Dataset section:
• • • • •

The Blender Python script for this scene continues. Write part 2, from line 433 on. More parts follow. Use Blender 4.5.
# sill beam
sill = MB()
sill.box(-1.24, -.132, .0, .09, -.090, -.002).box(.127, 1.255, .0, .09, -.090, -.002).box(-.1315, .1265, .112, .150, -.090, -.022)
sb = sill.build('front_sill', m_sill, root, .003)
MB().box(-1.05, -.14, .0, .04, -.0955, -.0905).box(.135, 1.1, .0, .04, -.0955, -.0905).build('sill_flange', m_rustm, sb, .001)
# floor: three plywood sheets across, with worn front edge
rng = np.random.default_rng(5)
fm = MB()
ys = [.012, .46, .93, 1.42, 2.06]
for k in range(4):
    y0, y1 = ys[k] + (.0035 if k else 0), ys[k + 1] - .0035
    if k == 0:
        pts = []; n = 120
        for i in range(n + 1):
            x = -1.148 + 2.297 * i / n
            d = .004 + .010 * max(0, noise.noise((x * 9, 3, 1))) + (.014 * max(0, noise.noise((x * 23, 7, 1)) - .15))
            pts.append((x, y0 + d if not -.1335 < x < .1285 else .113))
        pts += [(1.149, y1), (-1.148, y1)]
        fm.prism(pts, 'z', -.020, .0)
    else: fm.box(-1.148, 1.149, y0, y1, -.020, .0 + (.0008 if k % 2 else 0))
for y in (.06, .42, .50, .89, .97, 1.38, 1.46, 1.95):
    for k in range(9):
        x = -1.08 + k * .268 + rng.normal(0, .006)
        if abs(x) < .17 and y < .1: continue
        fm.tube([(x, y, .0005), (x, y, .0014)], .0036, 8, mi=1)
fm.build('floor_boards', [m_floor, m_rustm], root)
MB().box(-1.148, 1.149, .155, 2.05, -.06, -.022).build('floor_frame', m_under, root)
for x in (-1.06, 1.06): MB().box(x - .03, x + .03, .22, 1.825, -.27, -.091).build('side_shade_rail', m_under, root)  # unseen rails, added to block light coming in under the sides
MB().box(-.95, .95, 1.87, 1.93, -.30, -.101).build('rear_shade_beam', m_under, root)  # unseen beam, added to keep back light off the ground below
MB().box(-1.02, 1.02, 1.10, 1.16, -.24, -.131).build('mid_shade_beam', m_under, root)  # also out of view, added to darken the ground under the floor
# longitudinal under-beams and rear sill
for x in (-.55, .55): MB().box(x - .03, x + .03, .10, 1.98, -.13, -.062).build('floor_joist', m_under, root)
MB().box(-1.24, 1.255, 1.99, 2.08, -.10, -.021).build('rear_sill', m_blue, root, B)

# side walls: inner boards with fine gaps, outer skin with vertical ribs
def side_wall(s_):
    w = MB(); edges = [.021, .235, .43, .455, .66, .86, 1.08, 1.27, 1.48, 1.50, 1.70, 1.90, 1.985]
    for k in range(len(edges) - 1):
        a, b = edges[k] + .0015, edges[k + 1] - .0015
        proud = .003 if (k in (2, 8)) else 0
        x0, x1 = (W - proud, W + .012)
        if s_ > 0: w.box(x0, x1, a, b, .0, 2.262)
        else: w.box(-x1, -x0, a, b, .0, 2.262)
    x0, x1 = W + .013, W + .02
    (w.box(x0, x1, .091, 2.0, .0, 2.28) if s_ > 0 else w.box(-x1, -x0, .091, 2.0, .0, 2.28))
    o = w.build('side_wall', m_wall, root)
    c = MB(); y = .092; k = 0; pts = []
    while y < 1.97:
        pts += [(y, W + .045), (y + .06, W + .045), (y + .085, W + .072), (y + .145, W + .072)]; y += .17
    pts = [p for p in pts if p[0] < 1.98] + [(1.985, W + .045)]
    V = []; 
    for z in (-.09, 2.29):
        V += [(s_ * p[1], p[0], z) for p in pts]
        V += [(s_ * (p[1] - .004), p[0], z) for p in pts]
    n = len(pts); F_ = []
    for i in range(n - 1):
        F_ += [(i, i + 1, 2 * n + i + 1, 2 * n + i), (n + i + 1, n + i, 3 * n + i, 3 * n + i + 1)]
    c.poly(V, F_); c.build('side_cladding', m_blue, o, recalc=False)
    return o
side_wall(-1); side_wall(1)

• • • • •

Copy all lines of the listing above that contain the string "root".

sb = sill.build('front_sill', m_sill, root, .003)
fm.build('floor_boards', [m_floor, m_rustm], root)
MB().box(-1.148, 1.149, .155, 2.05, -.06, -.022).build('floor_frame', m_under, root)
for x in (-1.06, 1.06): MB().box(x - .03, x + .03, .22, 1.825, -.27, -.091).build('side_shade_rail', m_under, root)  # unseen rails, added to block light coming in under the sides
MB().box(-.95, .95, 1.87, 1.93, -.30, -.101).build('rear_shade_beam', m_under, root)  # unseen beam, added to keep back light off the ground below
MB().box(-1.02, 1.02, 1.10, 1.16, -.24, -.131).build('mid_shade_beam', m_under, root)  # also out of view, added to darken the ground under the floor
for x in (-.55, .55): MB().box(x - .03, x + .03, .10, 1.98, -.13, -.062).build('floor_joist', m_under, root)
MB().box(-1.24, 1.255, 1.99, 2.08, -.10, -.021).build('rear_sill', m_blue, root, B)
    o = w.build('side_wall', m_wall, root)